Внешним толчком для стремительного развития действия стала и тут кража — кража казенных денег чиновником Фридрихом Клейном, никогда раньше не нарушавшим своего долга. После этого начинается бег, бег как душевное состояние, не прекращающийся и тогда, когда за героем уже никто не гонится. «Флюгер судьбы» ведет Клейна через границу на юг. Он окунается в воздух, напоенный благоуханием, видит кругом природу фантастической выразительности. Случается в этой повести очень немного: в городском парке героя поражает своей независимостью и красотой танцорка. Желая служить ей, он отправляется с ней через озеро в игорный дом, проводит с ней много ночей. Все кончается внешне ничем не вызванным самоубийством.

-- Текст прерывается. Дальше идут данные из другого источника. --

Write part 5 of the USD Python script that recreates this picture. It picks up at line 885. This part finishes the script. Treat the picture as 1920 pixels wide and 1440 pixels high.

Но внутренними событиями повесть перенасыщена. Герой, а вместе с ним и читатель видят не только «действительность», то есть то же, что и все. В воспаленном мозгу Клейна прокручивается калейдоскоп видений и воспоминаний. Он видит сны, например, странный сон об автомобиле... Мысль работает лихорадочно. Вдруг наступает минутная ясность, и он понимает, что имя Клейн (а «клейн» по-немецки — «маленький») обозначает его долю в мире. Или какую-то тайную свою связь с учителем Вагнером, убившим по непонятным причинам жену и детей, о чем он прочел однажды в газете и почему-то не может забыть. Таких лишь намеченных, не до конца прочерченных связей в повести много — они будто нарочно подброшены тут читателю. И как и в первой, детской, повести, происходит бесконечная смена состояний — от относительной гармонии и спокойствия к крайнему отчаянию и безнадежности.
Не Толстой, а другой наш великий писатель приходит на ум, когда читаешь эту повесть Гессе. С романами Достоевского тут связаны не только детективность сюжета, не только обязательный мотив преступления (а кстати сказать, и игры, рулетки), не доведенного, правда, у Гессе до своей крайности — убийства, хотя мысль об этом то и дело мелькает в голове героя, но и мотив наказания, невыносимого бремени преступления, его «утомительности». Выше, когда речь шла о «Душе ребенка», мы говорили о настороженности писателя к поступкам без размышления, ко всякого рода безудержным душевным порывам. Но если это и правда о Гессе, то правда неполная.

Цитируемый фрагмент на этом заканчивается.